TO DO — Pictures stay out. Extract the lines below from the first one through the line with "COL = sc.collection", both included.

RECORDS FOR THIS TASK —
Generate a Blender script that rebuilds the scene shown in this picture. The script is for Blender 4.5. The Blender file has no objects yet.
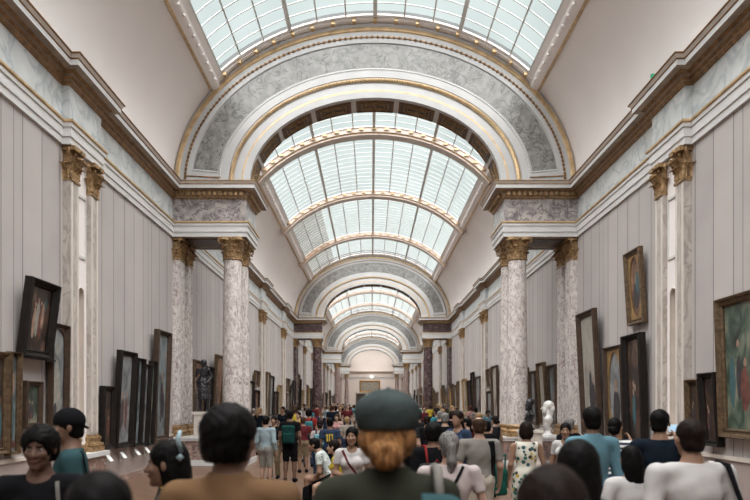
import bpy, math, random
import numpy as np
from mathutils import Vector, Matrix, Euler
R = math.radians
PI = math.pi
random.seed(7)
sc = bpy.context.scene
COL = sc.collection

# ------------------------------------------------------------------ camera
F_PX = 625.0            # focal length in pixels of the 750 px wide frame (30 mm lens)
CX, CZ = -0.12, 1.85
VPX, VPY = 371.0, 403.0
cam_d = bpy.data.cameras.new('camera')
cam = bpy.data.objects.new('camera', cam_d)
COL.objects.link(cam)
cam.location = (CX, 0, CZ)
cam.rotation_euler = (R(90), 0, 0)
cam_d.sensor_width = 36
cam_d.lens = 30
cam_d.shift_x = (375 - VPX) / 750
cam_d.shift_y = (VPY - 250) / 750
cam_d.clip_end = 400
cam_d.clip_start = 0.05
cam_d.dof.use_dof = True
cam_d.dof.focus_distance = 14.0
cam_d.dof.aperture_fstop = 2.0
sc.camera = cam

# ------------------------------------------------------------------ sky
world = bpy.data.worlds.new('sky')
sc.world = world
world.use_nodes = True
wn, wl = world.node_tree.nodes, world.node_tree.links
wn.clear()
w_out = wn.new('ShaderNodeOutputWorld')
w_bg = wn.new('ShaderNodeBackground')
w_tc = wn.new('ShaderNodeTexCoord')
w_sep = wn.new('ShaderNodeSeparateXYZ')
wl.new(w_tc.outputs['Generated'], w_sep.inputs[0])
def wmath(op, a, b):
    n = wn.new('ShaderNodeMath'); n.operation = op
    for i, v in enumerate((a, b)):
        if isinstance(v, (int, float)): n.inputs[i].default_value = v
        else: wl.new(v, n.inputs[i])
    return n.outputs[0]
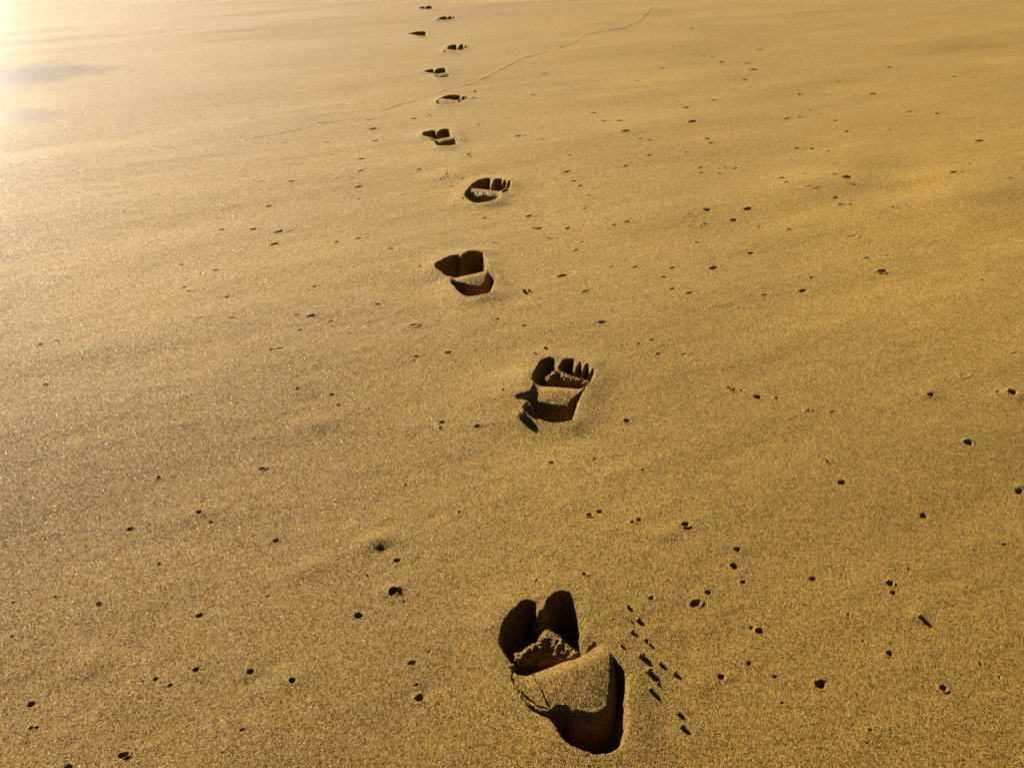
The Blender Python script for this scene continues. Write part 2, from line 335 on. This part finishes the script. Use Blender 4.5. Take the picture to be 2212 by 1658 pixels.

COMPLETED TASK —
Generate a Blender script that rebuilds the scene shown in this picture. The script is for Blender 4.5. The Blender file has no objects yet.
import bpy, math, random
import numpy as np
from mathutils import Vector, Matrix, Euler
R = math.radians
PI = math.pi
random.seed(7)
sc = bpy.context.scene
COL = sc.collection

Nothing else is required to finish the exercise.